Given the fact that energy distribution for electrons and photons fall off as power law, the signals from these particules in a WCD will also fall off as a power law. On the other hand, given the fact that the track length distribution for muons in a WCD is normally peaked at the height of the water volume (most muons are vertical), the signals of all muons will sum to give a kind of hump in a signal histogram. This hump is determined only by specific caracteristics of the detector (geometry, water purity...) and electronics (photomultiplier tube gain), and allows a precise calibration point.

WCD response to GRB

When a GRB occurs, a huge number of high energy photons reach the Earth's atmosphere. They impact the atmosphere and produce a cascade of particles. Out of all these cascades, some will be powerfull enough to provide a few particles at ground level. Of course, the higher in altitude one goes, the easier it will be for cascades to reach ground.

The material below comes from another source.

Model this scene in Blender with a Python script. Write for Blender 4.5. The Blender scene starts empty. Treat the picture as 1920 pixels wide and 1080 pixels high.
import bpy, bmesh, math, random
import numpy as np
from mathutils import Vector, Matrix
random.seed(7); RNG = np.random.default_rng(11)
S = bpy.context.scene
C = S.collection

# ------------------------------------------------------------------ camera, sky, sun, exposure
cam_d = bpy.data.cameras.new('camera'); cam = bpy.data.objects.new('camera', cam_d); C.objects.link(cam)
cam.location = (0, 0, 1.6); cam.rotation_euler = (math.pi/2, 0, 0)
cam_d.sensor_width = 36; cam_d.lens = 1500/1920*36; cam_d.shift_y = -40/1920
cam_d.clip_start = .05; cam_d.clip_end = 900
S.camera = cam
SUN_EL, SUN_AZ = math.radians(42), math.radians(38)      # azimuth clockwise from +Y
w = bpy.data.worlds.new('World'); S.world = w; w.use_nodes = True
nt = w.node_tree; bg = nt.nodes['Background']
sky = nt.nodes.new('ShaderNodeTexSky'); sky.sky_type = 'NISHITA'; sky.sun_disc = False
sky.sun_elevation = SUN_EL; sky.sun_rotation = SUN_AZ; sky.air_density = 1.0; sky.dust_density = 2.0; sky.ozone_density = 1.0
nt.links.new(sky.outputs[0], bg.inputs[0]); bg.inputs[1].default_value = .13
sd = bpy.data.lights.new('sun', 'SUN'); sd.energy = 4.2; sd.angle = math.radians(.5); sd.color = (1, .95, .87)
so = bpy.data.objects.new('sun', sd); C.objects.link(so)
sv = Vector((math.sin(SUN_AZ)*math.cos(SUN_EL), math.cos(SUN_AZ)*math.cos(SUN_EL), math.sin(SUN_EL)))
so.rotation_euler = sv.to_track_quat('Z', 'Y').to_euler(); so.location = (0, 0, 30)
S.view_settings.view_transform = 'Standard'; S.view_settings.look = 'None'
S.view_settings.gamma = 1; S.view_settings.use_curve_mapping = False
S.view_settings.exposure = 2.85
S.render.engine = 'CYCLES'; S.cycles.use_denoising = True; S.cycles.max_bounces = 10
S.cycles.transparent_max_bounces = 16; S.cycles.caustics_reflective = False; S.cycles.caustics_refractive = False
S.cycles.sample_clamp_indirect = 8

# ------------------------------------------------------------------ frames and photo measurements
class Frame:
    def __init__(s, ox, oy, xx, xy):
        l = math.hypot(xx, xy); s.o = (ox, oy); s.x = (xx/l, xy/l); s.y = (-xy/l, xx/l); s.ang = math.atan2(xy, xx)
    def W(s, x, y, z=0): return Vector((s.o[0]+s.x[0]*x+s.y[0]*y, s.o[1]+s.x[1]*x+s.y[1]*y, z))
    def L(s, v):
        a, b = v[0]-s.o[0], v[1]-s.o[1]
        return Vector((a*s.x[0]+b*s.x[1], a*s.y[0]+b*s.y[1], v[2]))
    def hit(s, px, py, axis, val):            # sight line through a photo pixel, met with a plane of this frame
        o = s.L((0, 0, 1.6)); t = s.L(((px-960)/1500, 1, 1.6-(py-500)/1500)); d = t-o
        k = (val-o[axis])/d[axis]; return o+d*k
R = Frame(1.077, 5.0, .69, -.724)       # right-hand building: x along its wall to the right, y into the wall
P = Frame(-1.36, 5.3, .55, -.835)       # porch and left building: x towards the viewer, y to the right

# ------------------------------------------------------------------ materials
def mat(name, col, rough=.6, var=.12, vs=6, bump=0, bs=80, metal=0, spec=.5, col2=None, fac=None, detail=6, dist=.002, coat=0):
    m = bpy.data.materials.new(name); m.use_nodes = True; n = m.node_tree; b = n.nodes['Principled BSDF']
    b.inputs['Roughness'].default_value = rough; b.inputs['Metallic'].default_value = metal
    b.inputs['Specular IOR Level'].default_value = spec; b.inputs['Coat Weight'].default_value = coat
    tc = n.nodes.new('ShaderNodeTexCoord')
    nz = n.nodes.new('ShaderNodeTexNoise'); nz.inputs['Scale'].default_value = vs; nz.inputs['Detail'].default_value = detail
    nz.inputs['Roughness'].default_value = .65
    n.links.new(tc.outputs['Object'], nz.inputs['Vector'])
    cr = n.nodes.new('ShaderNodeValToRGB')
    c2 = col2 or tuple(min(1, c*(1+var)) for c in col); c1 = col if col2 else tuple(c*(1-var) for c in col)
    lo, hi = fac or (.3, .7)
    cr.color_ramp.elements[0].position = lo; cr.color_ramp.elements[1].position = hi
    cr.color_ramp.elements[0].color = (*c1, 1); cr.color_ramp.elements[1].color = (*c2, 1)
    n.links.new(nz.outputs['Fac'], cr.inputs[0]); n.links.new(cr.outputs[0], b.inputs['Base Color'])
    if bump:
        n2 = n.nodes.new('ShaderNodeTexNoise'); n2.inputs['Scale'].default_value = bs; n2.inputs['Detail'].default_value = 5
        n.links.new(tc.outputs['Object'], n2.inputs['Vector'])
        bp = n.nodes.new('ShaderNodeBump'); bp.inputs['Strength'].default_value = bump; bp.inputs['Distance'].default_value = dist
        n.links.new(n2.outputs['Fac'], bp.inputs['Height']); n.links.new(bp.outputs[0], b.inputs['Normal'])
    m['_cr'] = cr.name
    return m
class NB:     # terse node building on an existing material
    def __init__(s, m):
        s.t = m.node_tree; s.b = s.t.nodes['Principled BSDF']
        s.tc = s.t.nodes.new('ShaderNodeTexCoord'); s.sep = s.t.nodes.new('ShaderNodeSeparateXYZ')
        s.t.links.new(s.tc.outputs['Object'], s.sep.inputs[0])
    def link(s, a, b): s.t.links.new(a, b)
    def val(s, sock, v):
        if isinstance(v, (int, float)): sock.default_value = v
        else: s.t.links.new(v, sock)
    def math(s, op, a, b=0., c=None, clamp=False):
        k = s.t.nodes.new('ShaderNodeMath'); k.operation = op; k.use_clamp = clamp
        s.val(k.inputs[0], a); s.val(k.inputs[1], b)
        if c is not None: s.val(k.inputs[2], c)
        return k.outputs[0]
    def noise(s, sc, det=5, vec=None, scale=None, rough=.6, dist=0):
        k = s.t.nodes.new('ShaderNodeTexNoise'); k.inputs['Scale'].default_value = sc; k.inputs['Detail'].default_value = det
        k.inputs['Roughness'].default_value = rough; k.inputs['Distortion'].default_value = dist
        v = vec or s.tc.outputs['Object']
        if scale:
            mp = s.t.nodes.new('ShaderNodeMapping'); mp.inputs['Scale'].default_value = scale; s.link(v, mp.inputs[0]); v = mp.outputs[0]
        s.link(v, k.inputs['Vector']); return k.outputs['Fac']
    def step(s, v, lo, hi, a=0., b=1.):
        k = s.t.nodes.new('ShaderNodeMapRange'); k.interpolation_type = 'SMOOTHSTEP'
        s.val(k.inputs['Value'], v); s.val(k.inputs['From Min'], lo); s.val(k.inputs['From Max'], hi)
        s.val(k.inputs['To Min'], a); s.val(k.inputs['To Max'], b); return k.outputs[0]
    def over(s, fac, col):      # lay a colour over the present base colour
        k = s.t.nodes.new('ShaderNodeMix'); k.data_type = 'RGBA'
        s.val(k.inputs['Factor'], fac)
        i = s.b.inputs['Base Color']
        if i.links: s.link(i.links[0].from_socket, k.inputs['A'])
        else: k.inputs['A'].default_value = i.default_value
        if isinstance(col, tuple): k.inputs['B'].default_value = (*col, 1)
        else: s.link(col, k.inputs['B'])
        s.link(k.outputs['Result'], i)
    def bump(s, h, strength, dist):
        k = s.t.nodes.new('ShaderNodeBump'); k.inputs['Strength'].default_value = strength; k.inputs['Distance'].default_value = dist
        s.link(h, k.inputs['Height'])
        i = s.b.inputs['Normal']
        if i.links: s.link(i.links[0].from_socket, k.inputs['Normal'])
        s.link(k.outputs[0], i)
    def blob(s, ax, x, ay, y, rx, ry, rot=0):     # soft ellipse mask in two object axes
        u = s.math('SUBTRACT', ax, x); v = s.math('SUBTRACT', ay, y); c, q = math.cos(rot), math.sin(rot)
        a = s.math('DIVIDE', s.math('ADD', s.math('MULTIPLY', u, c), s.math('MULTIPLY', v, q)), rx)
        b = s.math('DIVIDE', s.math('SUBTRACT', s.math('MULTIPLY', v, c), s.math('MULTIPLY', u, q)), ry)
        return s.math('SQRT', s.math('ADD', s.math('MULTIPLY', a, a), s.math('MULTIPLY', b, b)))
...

Most of the secondary particules of these cascades are photons (about 90%). A good property of WCD is the fact they can detect photons through their conversion in the water volume. This makes WCD good GRB detectors.

What one would expect is that WCD would see an increase in the photon flux when a GRB occurs. It is not easy to detect since there is a continuous high background of particles entering the WCD, but this is the challenge LAGO will try to overcome.